Est-ce à dire que rien ne subsiste chez lui de l'ancienne philosophie ? On a vu, au contraire, les oscillations qui se produisent dans sa pensée entre la science et la métaphysique, et qui aboutissent au fameux «cercle cartésien». Mais la métaphysique cartésienne présente des caractères originaux : elle réduit au minimum le rôle de Dieu dans la création ; elle nous assure que nous pouvons connaître parfaitement un monde d'où les fantômes de la scolastique ont été expulsés.

Telle qu'elle est, pourtant, elle implique une conception du monde souvent différente de celle que la physique entraîne : entre l'âme et le corps, il y a une différence de nature, une opposition rigide ; mais, d'un autre côté, ils ne cessent d'agir l'un sur l'autre ; le Cogito est la première vérité, mais d'un autre côté, le monde matériel existe indépendamment de notre esprit.
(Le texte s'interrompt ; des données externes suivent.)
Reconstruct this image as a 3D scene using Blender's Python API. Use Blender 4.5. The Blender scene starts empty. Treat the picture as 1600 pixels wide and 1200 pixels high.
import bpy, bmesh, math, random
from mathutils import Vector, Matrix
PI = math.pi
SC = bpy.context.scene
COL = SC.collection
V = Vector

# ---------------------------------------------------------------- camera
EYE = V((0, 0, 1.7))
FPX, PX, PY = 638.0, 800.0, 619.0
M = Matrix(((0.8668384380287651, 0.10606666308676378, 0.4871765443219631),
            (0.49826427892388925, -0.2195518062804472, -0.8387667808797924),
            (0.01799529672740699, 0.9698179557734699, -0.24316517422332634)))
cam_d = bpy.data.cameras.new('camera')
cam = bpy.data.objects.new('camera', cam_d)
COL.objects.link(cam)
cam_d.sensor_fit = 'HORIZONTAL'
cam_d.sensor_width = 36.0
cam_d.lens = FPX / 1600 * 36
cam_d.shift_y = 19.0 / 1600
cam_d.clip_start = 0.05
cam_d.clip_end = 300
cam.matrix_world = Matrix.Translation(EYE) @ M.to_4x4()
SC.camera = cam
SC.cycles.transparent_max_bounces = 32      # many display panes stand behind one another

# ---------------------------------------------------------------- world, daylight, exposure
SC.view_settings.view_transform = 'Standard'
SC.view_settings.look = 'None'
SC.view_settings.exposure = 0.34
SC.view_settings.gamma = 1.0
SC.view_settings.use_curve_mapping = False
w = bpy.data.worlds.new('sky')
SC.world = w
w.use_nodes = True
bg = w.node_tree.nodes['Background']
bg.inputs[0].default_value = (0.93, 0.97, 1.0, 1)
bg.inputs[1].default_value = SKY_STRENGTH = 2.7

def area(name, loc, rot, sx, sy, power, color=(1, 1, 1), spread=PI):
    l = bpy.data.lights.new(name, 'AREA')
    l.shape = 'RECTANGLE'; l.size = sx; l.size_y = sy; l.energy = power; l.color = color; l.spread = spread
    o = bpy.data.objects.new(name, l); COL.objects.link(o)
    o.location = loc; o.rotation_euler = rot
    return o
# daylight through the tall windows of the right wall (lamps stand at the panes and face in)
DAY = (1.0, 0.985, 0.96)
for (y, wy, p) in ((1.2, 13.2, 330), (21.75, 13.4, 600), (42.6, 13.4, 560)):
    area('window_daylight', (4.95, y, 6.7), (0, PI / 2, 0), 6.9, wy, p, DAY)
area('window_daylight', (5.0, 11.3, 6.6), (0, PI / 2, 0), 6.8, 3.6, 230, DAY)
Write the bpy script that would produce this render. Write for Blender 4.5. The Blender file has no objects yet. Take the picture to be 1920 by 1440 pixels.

La contradiction qui se manifeste au sein de la science elle-même, entre mathématiques et physique, raisonnement pur et expérience, vient mêler ses effets à ceux du conflit qui oppose la métaphysique et la science : si toute idée claire est vraie, nous pouvons croire que l'âme est immatérielle, et qu'il existe un Dieu.

Malebranche, Leibniz et Spinoza résoudront — l'un par la «vision en Dieu», l'autre par l'harmonie préétablie, le troisième par sa «substance» unique — les problèmes que pose le dualisme cartésien, le parallélisme irréductible de la «substance pensante» et de la «substance étendue». D'une façon générale, le double courant, idéaliste et matérialiste, qui caractérise la philosophie moderne, est issu en grande partie de Descartes : Leibniz, puis Kant et ses successeurs réduiront le monde à la pensée ; Spinoza et, d'une autre façon, les Encyclopédistes porteront l'esprit de libre examen jusque dans les domaines de la politique et de la religion, et tenteront d'expliquer le monde par le monde.